Le indagini, avviate all'indomani del sequestro del giugno 2020, nel porto di Salerno, di oltre 17 tonnellate di stupefacenti hanno condotto all'individuazione di una sofisticata associazione, con basi in Albania, Italia e Svizzera, finalizzata all'importazione di grandi quantitativi di cocaina e hashish dal Sudamerica e dal Nordafrica e al riciclaggio dei relativi profitti. Le indagini della Dda di Napoli si sono svolte in collaborazione, realizzata anche attraverso l'attivazione di una squadra investigativa comune - del Ministero pubblico della Confederazione Svizzera e della polizia giudiziaria federale (Divisione criminalità economica) di Lugano. Contestualmente, anche la Procura speciale contro la Corruzione e la Criminalità organizzata di Tirana (Albania) ha proceduto all'arresto di cittadini albanesi che hanno consentito il riciclaggio dei 20 milioni di euro riconducibili a Cosa nostra sequestrati dalla Procura di Palermo.
Il socio dell’ex sindaco di Palermo ai domiciliari
Francesco Zummo, costruttore palermitano 89enne ritenuto socio del sindaco mafioso Vito Ciancimino, si trova ora ai domiciliari per riciclaggio, grazie a un appunto scoperto nella macchina di Michael Pozza, il "front man" della mafia canadese trovato ucciso nel '79 a Toronto. Successivamente, in una rogatoria effettuata nell'ambito dell'indagine "Pizza Connection", coordinata da Giovanni Falcone all'inizio degli anni Ottanta, emerse che alcuni conti correnti di Zummo erano stati utilizzati per operazioni legate al traffico di stupefacenti denominato "Pizza connection". Dopo alterne vicende giudiziarie, una condanna a 5 anni in primo grado e poi una assoluzione in appello per mafia e favoreggiamento, al costruttore furono sequestrati appartamenti, ville, auto, conti correnti bancari in Italia, Canada e nelle Isole Vergini per 200 milioni di euro. Zummo era sospettato di avere occultato parte del tesoro di Ciancimino e ha accompagnato due volte in Canada i figli dell’ex primo cittadino palermitano, assistendoli nell'acquisto di immobili.

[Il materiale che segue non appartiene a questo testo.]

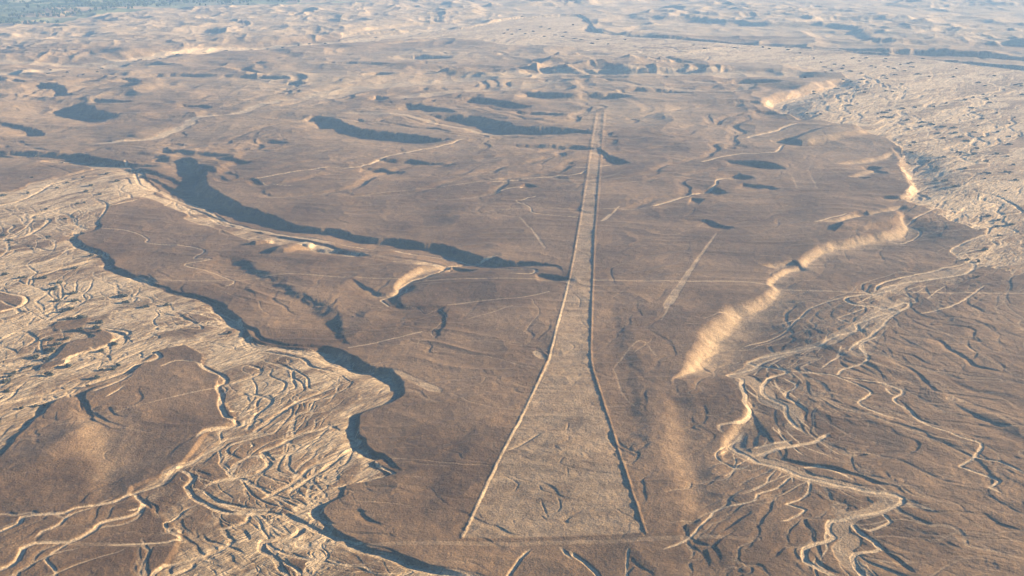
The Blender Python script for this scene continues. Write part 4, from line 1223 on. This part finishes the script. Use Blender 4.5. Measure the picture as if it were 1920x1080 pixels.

Tra beni finiti sotto sequestro anche il cosiddetto fondo Pluto: un deposito in una banca svizzera di 12 milioni. Il tribunale sezione misure di prevenzione, però, non confiscò i beni e dispose per Zummo la sola misura di prevenzione personale per 5 anni. La sentenza venne confermata in appello. Furono i giudici di Cassazione a bocciare il provvedimento e a ordinare un nuovo appello che, nel 2020, ribaltò le vecchie sentenze e confiscò il tesoro del socio di don Vito. Undici aziende, centinaia di conti correnti e immobili costituiti da numerosi appartamenti, ville terreni e aziende agricole a Palermo e provincia e cinque complessi residenziali nella provincia di Siena. "A partire dalla fine degli anni Sessanta,- scrissero i giudici - Zummo, con il consuocero Vincenzo Piazza (ritenuto fedele consigliere della famiglia mafiosa di Palermo-Uditore) e con il defunto socio e suo fedele braccio destro Francesco Civello, fu tra i principali responsabili del sacco edilizio di Palermo, ordito da Vito Ciancimino, realizzando un impero edile di circa 2.700 immobili".
L'imprenditore, nonostante fosse vicino alle famiglie mafiose della Noce prima e a quella dell'Uditore poi, ricopri' un ruolo trasversale rispetto alle vicende della guerra di mafia, che portarono vari boss ad alternarsi per conquistare un controllo egemone sulla città e la provincia. Fu prestanome e custode dei proventi del narcotraffico, oggetto dell'indagine “Pizza Connection”, riconducibili ai boss Gaetano Badalamenti e ai Gambino, a Leonardo Greco e Michelangelo Aiello e di quelli, sempre di provenienza illecita, di Fulvio Lima, nipote dell'eurodeputato DC ucciso da Cosa Nostra Salvo Lima. La protezione che Zummo poteva vantare, in cambio di tangenti ed appartamenti, a suo tempo attiro' le attenzioni investigative dell'allora giudice Istruttore Giovanni Falcone, poi confermate dalle rivelazioni di numerosi collaboratori di giustizia e dal testimone Massimo Ciancimino, figlio di don Vito. Quando la Corte d'Appello di Palermo, nel 2020, ribaltando i precedenti verdetti, confiscò il patrimonio del costruttore, mise nero su bianco che il patrimonio accumulato era il risultato dell'esercizio di una "vera e propria impresa mafiosa".